Friday, May 30, 2008

dedicated to 1:11 and 11:11 and 1:01 and 11:01 and 10:01 and 10:10...etc

I GET IT...one One ONE WON
lemmi alone
what is it...a good sign? a torturing devilish tantilizing figure? a warning? a reminder? a paranoia?? a coincidence that never seizes to coincide with every other day? Its just a number...its just a number...its just a figure...its just a ...OMG its 11:01

Hello friend

Its in those moments of total and absolute misery that you search your fogged up mind for what remains genuine. No fog deems thick enough to block your brilliant sparkle, where as all others fade with merely the suspicioun of bad weather. You are dear, you are one, you are my friend.

Thursday, May 29, 2008

ur not as amusing as u r confusing...a reality hallucination

no matter how much i did repeat "its an illusion its an illusion" you did find a way to seep ...because no matter how firmly i squeeze this sponge of mine...there always seems some way to absorb, the tainted blackness of your breath. and no matter how far back i go, there's always that corner that teased me so. I know i know i KNOOOWWWW. I know that no matter how far back i go...that breath of yours will certainly flow and seep yet again. There are no Gods, more than one would make a war and this world would not seize to exist longer than a half of your dark breath. Nothing in this worldly world could ever replace, the loss i fealt when i realized...this world does not resemble an atom's worth of what i wished it to be. The potential for cruelty in homo sapiens is horrificly substantial. It's nothing really, its just the norm.

SHUT UP

once upon a gloomy morn
I approached a flower with a thorn
wondering back to why this was
all I came up with was a "just because"

haunt me haunt me all you can
childhood truama, nothing but a scam
You say it, you think it, you punch it
its still there...damb Damb DAMB

here's a post it note to slit ur throat

Its too early little bird. I know you think you're "really ready" to take on that cool breeze and flutter those tiny naive wings...But your patience is the sign of readiness and once the time has passed enough...That's when you are really ready. So open up and take this wiggling fresh worm...feel the comfort and warmth of the it wiggling down your throat because I promise you, little bird, you will one day wish and long for that moment of gratitude and the silence worries. Ahh the good old enticing breeze you'de think back...The anticipation that need'nt be anticipated. O moment of gullibility, innocence, and unrealistic optimism...I do miss you.

Tuesday, May 6, 2008

OMG OMG OMG

i am soooo embarresed...im embarresed, im embarresed im embarresed!!!....God, i feel like this clumsy orange thorn-filled flower ...taller then all the other white ones around it and it cant hide!!! why did i dooo that? I keep ruining it for..well, for me. Ahhhh, i want to scream..but im not about to embarres myself even more.

Saturday, May 3, 2008

Tainted

I put it on a platter, and spent days...days decorating it and garnishing and i didnt care that my fingers were swollen. I didnt care that it was cold and my joints were aching.

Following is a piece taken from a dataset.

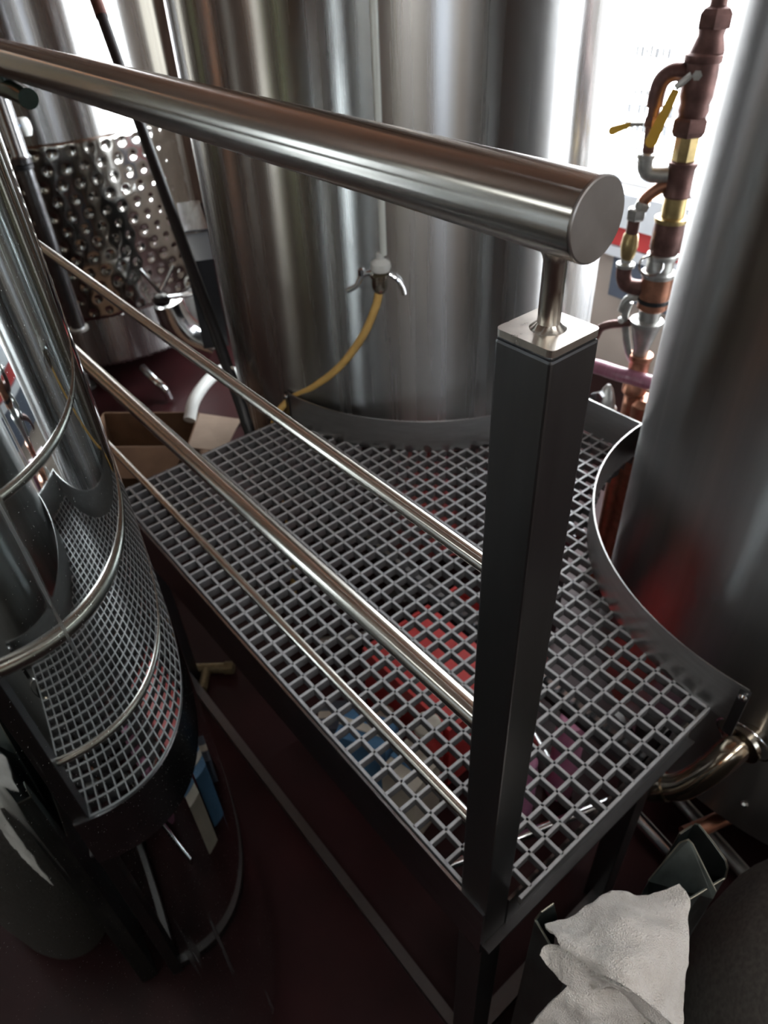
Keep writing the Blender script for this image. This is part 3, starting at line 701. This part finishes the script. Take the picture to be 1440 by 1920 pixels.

I stayed and made for you what you wanted, even if it tore me and it tortured me and there was nothing but white shiny bones left of me. I gave you everything i had and left none for my own funeral. Why did you take that platter and smash it on the concrete harsh wall? an inch away from my shiny bones. and stepped on the platter crumbling the fragile porciline even more under your boots which hid your flesh which hid your protected bones.
A dark blue shadow is under my eyes still, although this one doesn't show. But it burns...When droplets of concrete tears scrape through my skin, i wish and long for a scraping knife along my cheeks instead.
I pinch myself...I am solid, I swear I am. But those soundwaves...sharpened like a diamond's cut make me cringe and feel like a gas. I am not solid, every comment passes me as light would pass smoke. touching and hurting every particle that i regret being created.
I gave you everything. you... you, who deserves not to breathe of even this tainted air that surrounds us. I wish upon you nothing more than what has befallen me from you.
I do not wish for my enemies best friend this torture that I have been through...no not torture...this death.
At night my eyes widen in fear that a particle of you remains near...still lingering with a sneer. Darkness they say...embodies nothing that light does not. NO i reply...NO darkness is the constant reminder that there is unknown out there...unknown that can enlighten us to the horror of reality. Let there be light...but let there be no dark, for i cringe at the thought of more hidden atrocities in this world equal to a quarter of what my life has been through.